Whatever happed to the state and national Republican Party? Its current anti-science, pro-Putin stance is a far cry from its recent history. Not so long ago, science and its implications were a bipartisan reality. Watch the 1985 testimony on YouTube by renowned planetary scientist Dr. Carl Sagan describing for Congress and the world the straightforward fact that ongoing carbon pollution is dangerously heating the planet. Sagan testified then: “If we don’t do the right thing now, our children and grandchildren will face serious problems.” That hearing was presided over by Republican U.S. Sen. David Durenberger of Minnesota.
Minnesotans once proudly elected Republicans like Sen. Durenberger, U.S. Rep. Jim Ramstad, and Govs. Elmer L. Andersen and Arne Carlson, who embraced both budget literacy and scientific literacy, fiscal restraint and environmental protection.

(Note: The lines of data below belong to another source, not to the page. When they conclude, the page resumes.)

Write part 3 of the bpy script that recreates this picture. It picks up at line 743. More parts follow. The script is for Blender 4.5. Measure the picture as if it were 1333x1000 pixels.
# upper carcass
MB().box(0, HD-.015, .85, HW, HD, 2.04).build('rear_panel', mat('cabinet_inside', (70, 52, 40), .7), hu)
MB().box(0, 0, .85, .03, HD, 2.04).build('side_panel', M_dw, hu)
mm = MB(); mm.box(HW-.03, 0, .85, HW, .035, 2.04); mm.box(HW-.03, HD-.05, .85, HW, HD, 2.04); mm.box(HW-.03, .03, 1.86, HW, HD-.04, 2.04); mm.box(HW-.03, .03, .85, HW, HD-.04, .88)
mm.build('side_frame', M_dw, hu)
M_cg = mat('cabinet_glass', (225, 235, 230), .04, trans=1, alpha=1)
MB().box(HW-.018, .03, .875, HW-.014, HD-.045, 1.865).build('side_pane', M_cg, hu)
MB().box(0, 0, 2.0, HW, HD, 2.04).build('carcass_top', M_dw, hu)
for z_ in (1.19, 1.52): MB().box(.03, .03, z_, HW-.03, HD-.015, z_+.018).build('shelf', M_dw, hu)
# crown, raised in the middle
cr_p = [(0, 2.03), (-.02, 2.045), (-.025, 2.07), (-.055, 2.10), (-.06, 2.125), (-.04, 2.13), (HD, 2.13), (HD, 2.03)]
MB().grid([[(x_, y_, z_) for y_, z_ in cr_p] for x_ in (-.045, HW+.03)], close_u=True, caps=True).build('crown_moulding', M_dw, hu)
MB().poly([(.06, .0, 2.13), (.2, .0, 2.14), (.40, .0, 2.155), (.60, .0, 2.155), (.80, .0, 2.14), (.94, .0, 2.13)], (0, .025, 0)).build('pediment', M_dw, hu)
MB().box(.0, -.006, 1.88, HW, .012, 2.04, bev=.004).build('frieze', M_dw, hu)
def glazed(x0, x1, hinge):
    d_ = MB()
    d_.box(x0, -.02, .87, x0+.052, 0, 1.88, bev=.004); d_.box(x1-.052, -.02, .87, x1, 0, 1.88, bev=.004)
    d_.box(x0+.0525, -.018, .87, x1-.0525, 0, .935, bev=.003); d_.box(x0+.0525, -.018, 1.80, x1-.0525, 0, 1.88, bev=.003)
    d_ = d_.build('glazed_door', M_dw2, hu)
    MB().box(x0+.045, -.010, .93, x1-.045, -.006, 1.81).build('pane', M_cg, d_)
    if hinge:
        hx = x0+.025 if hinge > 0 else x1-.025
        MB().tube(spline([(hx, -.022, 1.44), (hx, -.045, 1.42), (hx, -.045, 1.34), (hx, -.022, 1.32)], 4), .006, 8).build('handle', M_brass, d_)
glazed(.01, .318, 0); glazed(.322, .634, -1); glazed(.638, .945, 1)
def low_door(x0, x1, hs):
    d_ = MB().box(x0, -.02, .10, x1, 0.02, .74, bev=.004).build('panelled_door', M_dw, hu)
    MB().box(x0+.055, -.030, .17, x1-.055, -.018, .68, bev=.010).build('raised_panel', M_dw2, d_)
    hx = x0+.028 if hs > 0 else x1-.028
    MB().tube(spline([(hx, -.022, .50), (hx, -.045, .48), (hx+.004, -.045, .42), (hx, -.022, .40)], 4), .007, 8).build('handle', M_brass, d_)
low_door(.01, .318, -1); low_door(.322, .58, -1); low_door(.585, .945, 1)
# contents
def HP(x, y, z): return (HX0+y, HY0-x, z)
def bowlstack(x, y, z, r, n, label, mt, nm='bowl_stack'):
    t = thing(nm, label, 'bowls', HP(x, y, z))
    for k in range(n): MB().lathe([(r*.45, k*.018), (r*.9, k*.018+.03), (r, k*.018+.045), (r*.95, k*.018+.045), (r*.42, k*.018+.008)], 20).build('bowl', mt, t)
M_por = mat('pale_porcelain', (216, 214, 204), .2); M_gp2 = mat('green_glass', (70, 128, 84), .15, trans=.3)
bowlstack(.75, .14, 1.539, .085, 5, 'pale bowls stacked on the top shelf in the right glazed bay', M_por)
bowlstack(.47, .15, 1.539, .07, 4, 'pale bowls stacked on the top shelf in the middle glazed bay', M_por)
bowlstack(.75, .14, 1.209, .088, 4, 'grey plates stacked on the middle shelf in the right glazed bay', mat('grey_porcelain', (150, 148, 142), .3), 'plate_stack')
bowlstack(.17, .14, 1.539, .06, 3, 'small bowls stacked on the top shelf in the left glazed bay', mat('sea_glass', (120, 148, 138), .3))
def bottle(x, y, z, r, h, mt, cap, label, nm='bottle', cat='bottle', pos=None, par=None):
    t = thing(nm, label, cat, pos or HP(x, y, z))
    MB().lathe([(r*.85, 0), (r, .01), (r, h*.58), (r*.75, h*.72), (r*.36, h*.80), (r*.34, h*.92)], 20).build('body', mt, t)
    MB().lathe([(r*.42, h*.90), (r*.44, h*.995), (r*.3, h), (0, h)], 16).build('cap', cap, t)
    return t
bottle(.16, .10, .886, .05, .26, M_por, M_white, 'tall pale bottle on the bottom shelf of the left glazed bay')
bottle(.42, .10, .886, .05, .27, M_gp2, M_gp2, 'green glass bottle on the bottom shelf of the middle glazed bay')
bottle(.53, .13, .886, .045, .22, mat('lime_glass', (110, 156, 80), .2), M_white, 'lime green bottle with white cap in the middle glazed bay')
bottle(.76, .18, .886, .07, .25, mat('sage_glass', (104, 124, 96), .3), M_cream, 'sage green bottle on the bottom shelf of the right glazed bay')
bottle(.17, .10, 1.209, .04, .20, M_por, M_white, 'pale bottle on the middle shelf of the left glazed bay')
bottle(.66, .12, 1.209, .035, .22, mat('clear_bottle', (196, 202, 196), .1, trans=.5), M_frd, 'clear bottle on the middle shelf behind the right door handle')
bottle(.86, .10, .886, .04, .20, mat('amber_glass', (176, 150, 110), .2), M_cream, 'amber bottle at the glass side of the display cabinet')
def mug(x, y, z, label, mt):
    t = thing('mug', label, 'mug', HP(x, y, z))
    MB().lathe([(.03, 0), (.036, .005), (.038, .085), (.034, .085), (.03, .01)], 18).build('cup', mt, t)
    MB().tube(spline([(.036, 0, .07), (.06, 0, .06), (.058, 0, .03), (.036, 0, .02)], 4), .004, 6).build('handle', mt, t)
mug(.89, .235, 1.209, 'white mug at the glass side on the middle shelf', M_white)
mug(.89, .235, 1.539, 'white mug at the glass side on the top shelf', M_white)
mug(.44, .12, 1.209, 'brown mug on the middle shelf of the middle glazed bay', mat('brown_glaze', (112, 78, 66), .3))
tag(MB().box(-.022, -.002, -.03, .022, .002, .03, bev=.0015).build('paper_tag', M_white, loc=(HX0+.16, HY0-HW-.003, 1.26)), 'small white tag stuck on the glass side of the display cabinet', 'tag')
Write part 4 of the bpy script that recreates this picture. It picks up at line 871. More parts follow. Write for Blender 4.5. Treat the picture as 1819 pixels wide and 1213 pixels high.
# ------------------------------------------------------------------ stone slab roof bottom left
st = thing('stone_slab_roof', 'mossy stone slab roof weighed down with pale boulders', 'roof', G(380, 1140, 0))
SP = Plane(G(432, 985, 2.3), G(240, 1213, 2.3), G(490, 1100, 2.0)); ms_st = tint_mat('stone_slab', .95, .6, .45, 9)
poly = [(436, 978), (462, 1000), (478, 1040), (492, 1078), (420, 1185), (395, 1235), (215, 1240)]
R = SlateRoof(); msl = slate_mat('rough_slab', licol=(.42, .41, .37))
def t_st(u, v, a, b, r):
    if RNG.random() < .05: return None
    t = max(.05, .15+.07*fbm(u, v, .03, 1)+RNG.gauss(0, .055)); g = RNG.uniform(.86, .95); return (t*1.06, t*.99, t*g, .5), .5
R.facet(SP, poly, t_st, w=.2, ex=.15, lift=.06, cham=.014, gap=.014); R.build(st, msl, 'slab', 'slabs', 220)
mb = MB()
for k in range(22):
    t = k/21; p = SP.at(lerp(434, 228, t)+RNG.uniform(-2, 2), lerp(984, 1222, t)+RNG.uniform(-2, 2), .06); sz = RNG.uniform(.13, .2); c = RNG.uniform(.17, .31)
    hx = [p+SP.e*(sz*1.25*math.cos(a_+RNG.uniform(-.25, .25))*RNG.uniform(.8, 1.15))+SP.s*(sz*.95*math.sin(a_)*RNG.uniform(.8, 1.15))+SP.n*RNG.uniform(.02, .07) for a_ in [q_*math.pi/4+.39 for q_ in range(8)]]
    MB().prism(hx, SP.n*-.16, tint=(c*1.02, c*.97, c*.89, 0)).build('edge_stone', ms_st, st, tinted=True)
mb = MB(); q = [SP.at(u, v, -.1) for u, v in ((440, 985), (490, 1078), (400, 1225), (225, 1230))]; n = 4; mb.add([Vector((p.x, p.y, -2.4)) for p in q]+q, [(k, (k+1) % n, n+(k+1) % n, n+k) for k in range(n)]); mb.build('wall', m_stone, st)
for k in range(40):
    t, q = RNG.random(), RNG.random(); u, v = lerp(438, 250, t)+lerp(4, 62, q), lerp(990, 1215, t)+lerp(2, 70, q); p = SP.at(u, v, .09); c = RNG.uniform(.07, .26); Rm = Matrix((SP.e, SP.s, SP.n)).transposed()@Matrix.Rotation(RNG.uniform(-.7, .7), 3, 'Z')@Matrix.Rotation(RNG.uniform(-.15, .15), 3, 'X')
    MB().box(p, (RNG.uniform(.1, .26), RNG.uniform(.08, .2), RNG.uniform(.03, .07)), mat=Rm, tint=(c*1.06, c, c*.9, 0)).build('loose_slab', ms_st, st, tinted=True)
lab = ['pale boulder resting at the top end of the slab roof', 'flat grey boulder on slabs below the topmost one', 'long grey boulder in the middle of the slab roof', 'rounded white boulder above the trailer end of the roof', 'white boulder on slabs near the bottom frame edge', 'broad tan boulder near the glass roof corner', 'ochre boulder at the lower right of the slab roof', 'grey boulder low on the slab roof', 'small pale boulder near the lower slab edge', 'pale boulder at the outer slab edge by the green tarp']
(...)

What happened? A major factor is the takeover of the party top to bottom by wealthy national fossil-fuel interests, funding not only anti-climate science (and anti-science) candidates but faux think tanks like the Heartland Institute to derail climate progress. Along the way, any Republican candidate who dared stray from the anti-climate science message could face a well-funded primary challenger, the fate in 2010 of popular six-term Republican U.S. Rep. Bob Inglis of South Carolina. He dared note rising coastal sea levels and supported a carbon tax, and his resounding primary defeat sent waves of panic through Republican elected officials nationwide. Today ask any of Minnesota’s four Republican congressional representatives their program to address the climate crisis. The answer is silence.